Because of my strong feelings with regard to the book I looked up other online reviews after writing this review. I wanted to see how other reviewers reacted to the book. My next post has quotes from those reviews.


  1. How disappointing for you Bill - and what a shame a promising series is crashing and burning. I wonder if someone did advise him badly, as you suggest. It will be interesting to see other people's views in your next post.

    1. Moira: Thanks for the comment. I wish I knew why the second half of the book was written in the way it was published.

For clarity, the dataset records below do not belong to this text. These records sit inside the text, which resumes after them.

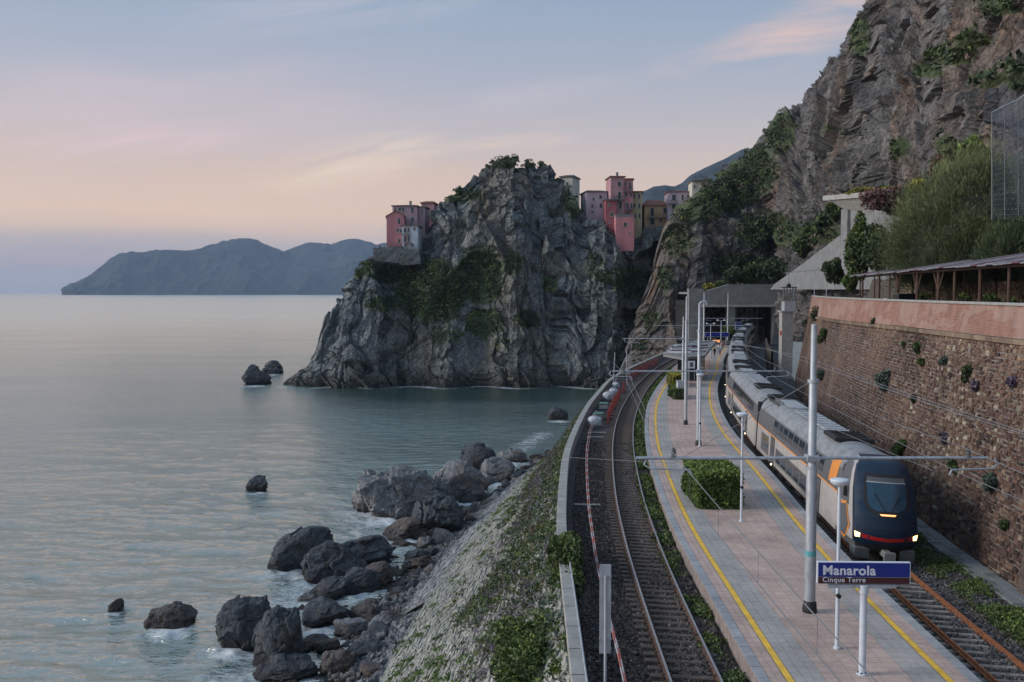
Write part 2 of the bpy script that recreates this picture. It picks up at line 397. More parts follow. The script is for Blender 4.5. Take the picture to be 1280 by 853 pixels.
M['gravel'] = stone_mat('gravel_stone', [(0, (.035, .03, .03)), (.5, (.075, .065, .062)), (.9, (.12, .11, .105)), (1, (.22, .20, .19))], 20, .3, .3)
M['gravel_grey'] = stone_mat('gravel_stone_grey', [(0, (.05, .05, .052)), (.5, (.10, .10, .105)), (.9, (.17, .17, .175)), (1, (.28, .27, .26))], 20, .3, .3)
M['sleeper_wood'] = plain('sleeper_wood', (.085, .066, .056), .9, 0, .45, 5, .5)
M['sleeper_conc'] = plain('sleeper_concrete', (.27, .245, .225), .9, 0, .3, 5, .3, (.14, .09, .06))
M['rail_side'] = plain('rail_rust', (.105, .06, .042), .8, 0, .4, 6, .3)
M['rail_top'] = plain('rail_head', (.36, .34, .34), .38, .7, .2, 6, .05)
M['rail_orange'] = plain('rail_orange_rust', (.24, .095, .042), .8, 0, .4, 6, .3)
M['concrete'] = plain('concrete', (.185, .195, .198), .88, 0, .22, .7, .35, (.13, .13, .12))
M['concrete_pale'] = plain('concrete_pale', (.30, .30, .285), .85, 0, .2, 1.2, .3, (.24, .22, .20))
M['concrete_dark'] = plain('concrete_dark', (.12, .125, .125), .9, 0, .3, .7, .3)
M['galv'] = plain('galvanised_steel', (.40, .44, .48), .5, .45, .12, 2.5, .05, (.26, .25, .25))
M['lamp_white'] = plain('lamp_shell', (.55, .60, .66), .45, 0, .08, 3, .03)
M['wire'] = plain('wire', (.22, .23, .25), .5, .5, .1)
M['wood_dark'] = plain('dark_timber', (.075, .045, .032), .85, 0, .4, 5, .4)
M['black'] = plain('black_paint', (.018, .018, .02), .6, 0, .3)
M['dark_gap'] = plain('dark_interior', (.012, .012, .013), .95)
def coat(name, col, rough=.38, dirt=(.10, .09, .08), d=.4):
    m, nt, b = new_mat(name, rough); v = texco(nt); n = noise(nt, mapping(nt, v, (.6, .6, 1.5)), 1.8, 7, .65)
    c = mixc(nt, ramp(nt, n, [(.42, (0, 0, 0)), (.75, (d, d, d))]), col, dirt)
    nt.links.new(c, b.inputs['Base Color']); nt.links.new(ramp(nt, n, [(.3, (rough,) * 3), (.7, (min(1, rough + .3),) * 3)]), b.inputs['Roughness'])
    return m
M['navy'] = coat('train_navy', (.007, .022, .048), .22, (.02, .035, .05), .3)
M['cream'] = coat('train_cream', (.40, .385, .37), .35, (.2, .17, .14))
M['tgrey'] = coat('train_grey', (.095, .105, .115), .35, (.1, .09, .08))
M['troof'] = coat('train_roof', (.24, .26, .28), .55, (.08, .075, .07), .6)
M['troof_light'] = coat('train_roof_panel', (.42, .45, .48), .5, (.12, .11, .1), .5)
M['torange'] = coat('train_orange', (.70, .26, .05), .4, (.3, .15, .08))
M['tred'] = coat('train_red', (.42, .012, .012), .35)
M['twin'] = glass_dark('train_window')
M['tscreen'] = glass_dark('train_windscreen', (.012, .036, .060), .10)
M['amber'] = glow('amber_display', (1, .42, .16), 1.3)
M['headlamp'] = glow('headlamp_glow', (1, .56, .18), 5)
M['doorlamp'] = glow('door_lamp_glow', (1, .75, .42), 5)
M['signblue'] = plain('sign_blue', (.008, .022, .20), .4, 0, .08, 3, .02)
M['signred'] = plain('sign_maroon', (.055, .012, .014), .4, 0, .08, 3, .02)
M['signwhite'] = plain('sign_white', (.62, .66, .72), .4, 0, .05, 3, .02)
M['teal'] = plain('teal_band', (.10, .34, .36), .5)
M['skin'] = plain('skin', (.36, .21, .15), .6)

def leaf_mat(name, stops, spec=.3):
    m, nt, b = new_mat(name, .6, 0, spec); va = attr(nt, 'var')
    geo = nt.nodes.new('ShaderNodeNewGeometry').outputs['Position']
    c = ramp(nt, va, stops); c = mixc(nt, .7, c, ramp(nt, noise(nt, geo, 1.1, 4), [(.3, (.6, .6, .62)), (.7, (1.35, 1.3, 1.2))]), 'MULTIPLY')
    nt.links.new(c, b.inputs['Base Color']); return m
M['leaf'] = leaf_mat('leaf_green', [(0, (.026, .046, .018)), (.5, (.055, .088, .028)), (.85, (.105, .145, .036)), (1, (.16, .20, .05))])
M['leaf_bright'] = leaf_mat('leaf_bright', [(0, (.045, .08, .022)), (.5, (.09, .145, .034)), (1, (.18, .25, .055))])
M['leaf_dark'] = leaf_mat('leaf_dark', [(0, (.020, .036, .020)), (.6, (.046, .070, .032)), (1, (.10, .125, .045))])
M['leaf_sage'] = leaf_mat('leaf_sage', [(0, (.045, .07, .058)), (.6, (.10, .135, .11)), (1, (.17, .21, .16))])
M['leaf_yellow'] = leaf_mat('leaf_yellow', [(0, (.08, .10, .02)), (.5, (.19, .19, .03)), (1, (.38, .34, .04))])
M['leaf_dry'] = leaf_mat('leaf_dry', [(0, (.07, .06, .05)), (.5, (.13, .11, .085)), (1, (.21, .18, .13))])
M['heather'] = leaf_mat('heather', [(0, (.07, .06, .08)), (.5, (.15, .12, .17)), (1, (.24, .20, .27))])
M['leaf_red'] = leaf_mat('leaf_red', [(0, (.05, .03, .03)), (.5, (.12, .06, .055)), (1, (.20, .13, .11))])
M['broom'] = leaf_mat('broom_stem', [(0, (.035, .055, .022)), (.5, (.085, .115, .048)), (1, (.19, .21, .09))])
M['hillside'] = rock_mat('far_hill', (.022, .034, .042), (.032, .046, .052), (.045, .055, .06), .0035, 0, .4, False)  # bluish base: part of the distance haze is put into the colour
M['soil'] = plain('soil', (.075, .062, .045), .95, 0, .5, 1.3, .5)

def leaves(name, P, size, mat, parent=None, var=None, up=.0, aspect=2.0, kind=None, dirs=None):
    n = len(P); P = np.asarray(P); size = np.broadcast_to(size, (n,)) * rng.uniform(.6, 1.35, n)
    a = rng.normal(size=(n, 3)) if dirs is None else dirs + rng.normal(size=(n, 3)) * .25
    a[:, 2] += up; a /= np.linalg.norm(a, axis=1, keepdims=True)
    b = np.cross(a, rng.normal(size=(n, 3))); b /= np.linalg.norm(b, axis=1, keepdims=True)
    A = a * (size * aspect / 2)[:, None]; B = b * (size / 2)[:, None]
    V = np.stack([P - A, P + B * .9, P + A, P - B * .9], 1).reshape(-1, 3)
    F = np.arange(n * 4).reshape(n, 4)
    if var is None: var = rng.uniform(0, 1, n)
    o = mesh_np(name, V, F, mat, parent, {'var': np.repeat(np.clip(var, 0, 1), 4)})
    if kind: o['kind'] = kind
    return o
def lumps(n, rad, k=14, flat=1., seed=None):
    """points through the volume of an uneven crown made of k lumps; rad=(rx,ry,rz)"""
    c = rng.normal(size=(k, 3)); c /= np.linalg.norm(c, axis=1, keepdims=True); c *= rng.uniform(.25, .72, (k, 1))
    rr = rng.uniform(.28, .52, k); w = rr ** 2 / (rr ** 2).sum(); i = rng.choice(k, n, p=w)
    d = rng.normal(size=(n, 3)); d /= np.linalg.norm(d, axis=1, keepdims=True)
    t = rng.uniform(0, 1, n) ** .35
    Q = c[i] + d * (rr[i] * t)[:, None]
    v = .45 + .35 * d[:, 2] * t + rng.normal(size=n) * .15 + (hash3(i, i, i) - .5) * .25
    return Q * np.array(rad), v
def shrub(name, c, rad, n, size, mat, label, cat='shrub', group=None, k=14, box=False, up=0, aspect=2., stem=True):
    e = empty(name, c, 0, label, cat, group)
    if box:
        q = rng.uniform(-1, 1, (n, 3)); ax = rng.integers(0, 3, n); s = np.sign(q[np.arange(n), ax]); q[np.arange(n), ax] = s * rng.uniform(.86, 1.03, n) ** 1
        q += .04 * rng.normal(size=(n, 3)); q *= (1 + .06 * fbm(q * 3, 1, 3, 5))[:, None]
        v = .40 + .3 * (q[:, 2] > .8) + rng.normal(size=n) * .17; Q = q * np.array(rad)
    else: Q, v = lumps(n, rad, k)
    Q[:, 2] += rad[2] * (.95 if not box else 1.)
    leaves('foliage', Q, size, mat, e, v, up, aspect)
    if stem:
        b = MB()
        for i in range(7):
            a = random.uniform(0, 6.28); r = random.uniform(.2, .6)
            b.tube((0, 0, -.1), (rad[0] * r * math.cos(a), rad[1] * r * math.sin(a), rad[2] * 1.2), .04 + .015 * rad[2], .012, 5)
        b.build('stems', M['wood_dark'], e)
    return e

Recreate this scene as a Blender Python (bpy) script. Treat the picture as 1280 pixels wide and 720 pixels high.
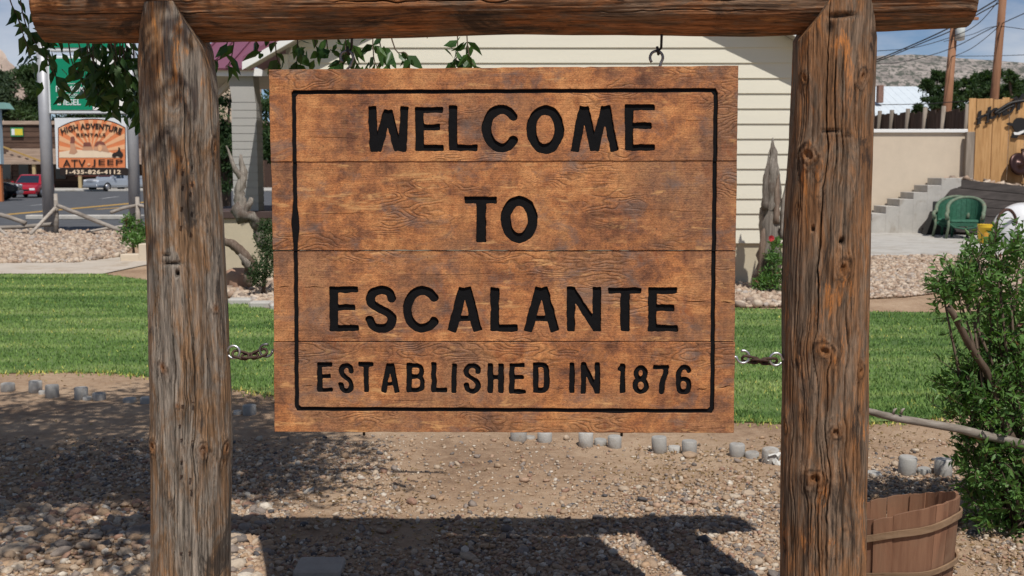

  2. Bill, thank you for the review. Regarding the discrepancy in the two autopsy reports, does the author say why the first autopsy concluded Henry Wiest died from a heart attack or if the reserve police possibly had a possible hidden motive for keeping the death under wraps? I wonder if the answers to these questions are crucial to the plot which, as you point out, veers in another direction, quite unexpectedly and infuriatingly so for the reader.

    1. Prashant: Thanks for the comment. The first autopsy could have been done better but there was no hidden motive with regard to the autopsy. As well it was a situation where the timing of the second autopsy meant some more information was available. I regret to say I do not think the answers to your questions had anything to do with where the plot went in the second half of the book.

  3. Bill - I'm so very sorry to hear you were so disappointed in this one. And it's doubly so since the series is, as you say, a really good one. Hard to say whether it was because Redhill heeded bad advice or for another reason, but it's really sad when this kind of thing happens. I'll be very interested in finding out others' views in your next post.

    1. Margot: Thanks for the comment. I think you will find interesting the thoughts of other reviewers.

  4. I have not even read the first two in this series but do have them and plan to read them. I will be interested in seeing those quotes from other reviewers in the next post.

    1. TracyK: Thanks for the comment. I hope you get to read all three books in the series.